Cognitive Overload: Weapon of mass distraction

When someone says something reprehensible, we need time to process what was said and how it affected us. Over the last few decades and with tremendous help from the 24-hour news cycle, news processing times have suffered a dramatic dropped as the frequency of breaking news has increased tremendously.

Our senses are under a constant barrage of news updates. Messages are flying in so fast that there is no possible way to process them all. Cognitive overload has become en a strategy of mass distraction.

So what exactly is cognitive overload? We can define cognitive overload through the effect it has on us. We have so much information to process in so little time to do it that we just give up and stop processing altogether. The predictable consequence is that our level of care could not drop any lower than its current state.

Cognitive overload, when used to distract us, comes in the form of an unpleasant cascade of crude comments. I say something horrid and outrageous. A whole bunch of people cries bloody murder. I double down by saying something even uglier than the first time.
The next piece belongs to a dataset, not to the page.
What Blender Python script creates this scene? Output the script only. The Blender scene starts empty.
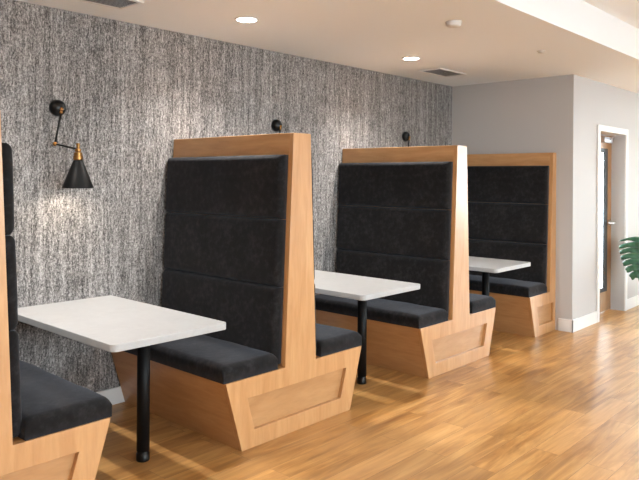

As you continue to vent your outrage, I add another disgusting fictional statement. I keep adding more and more until your turn into a permanently outraged citizen.

I have just created a circle of outrage from which you cannot escape. To keep the loop going, I continue launching outrageous statements after outrageous statements. I have just made you a prisoner. You have a whole series of backlogged outrage to express against me. I am going to make sure that I continue adding fuel to that fire.

You are distracted. Your friends are distracted. Their friends are distracted as well. Soon, my behavior has effectively divided the audience into passionate supporters and zealous detractors. What does this mean for me? It means that I can do whatever I want and get away with it because the two parts of the audience are now completely focused on each other. You may be thinking to yourself, clearly, this is bad. I agree.

But using cognitive overload as a distraction strategy is not new. It’s always been part the arsenal of generally accepted tools in public discourse. It can both be used in a defensive and an offensive manner. The only difference today is that it’s been used more openly and much more negatively.

The only reasonable way to deal this type of public discourse strategy is to keep the focus on the issues that matter. The people who employ this strategy are trying to create conditions that make a conversation around your important issues impossible. They are looking to provoke a debate but only on the items that are important to them. As a participant, you can facilitate the distraction by being continuously outraged or hold their feet to the fire by mercilessly focusing on the important issues. Easier said than done. You are right once again.

We are all emotional creatures, and it’s very difficult to see anything else when our emotions are high.

It’s easy to dismiss the people using cognitive overload as a distraction strategy. However, if you decide to react to every instance of outrageous pronouncements, you will do so at the peril of the issues that are important to you.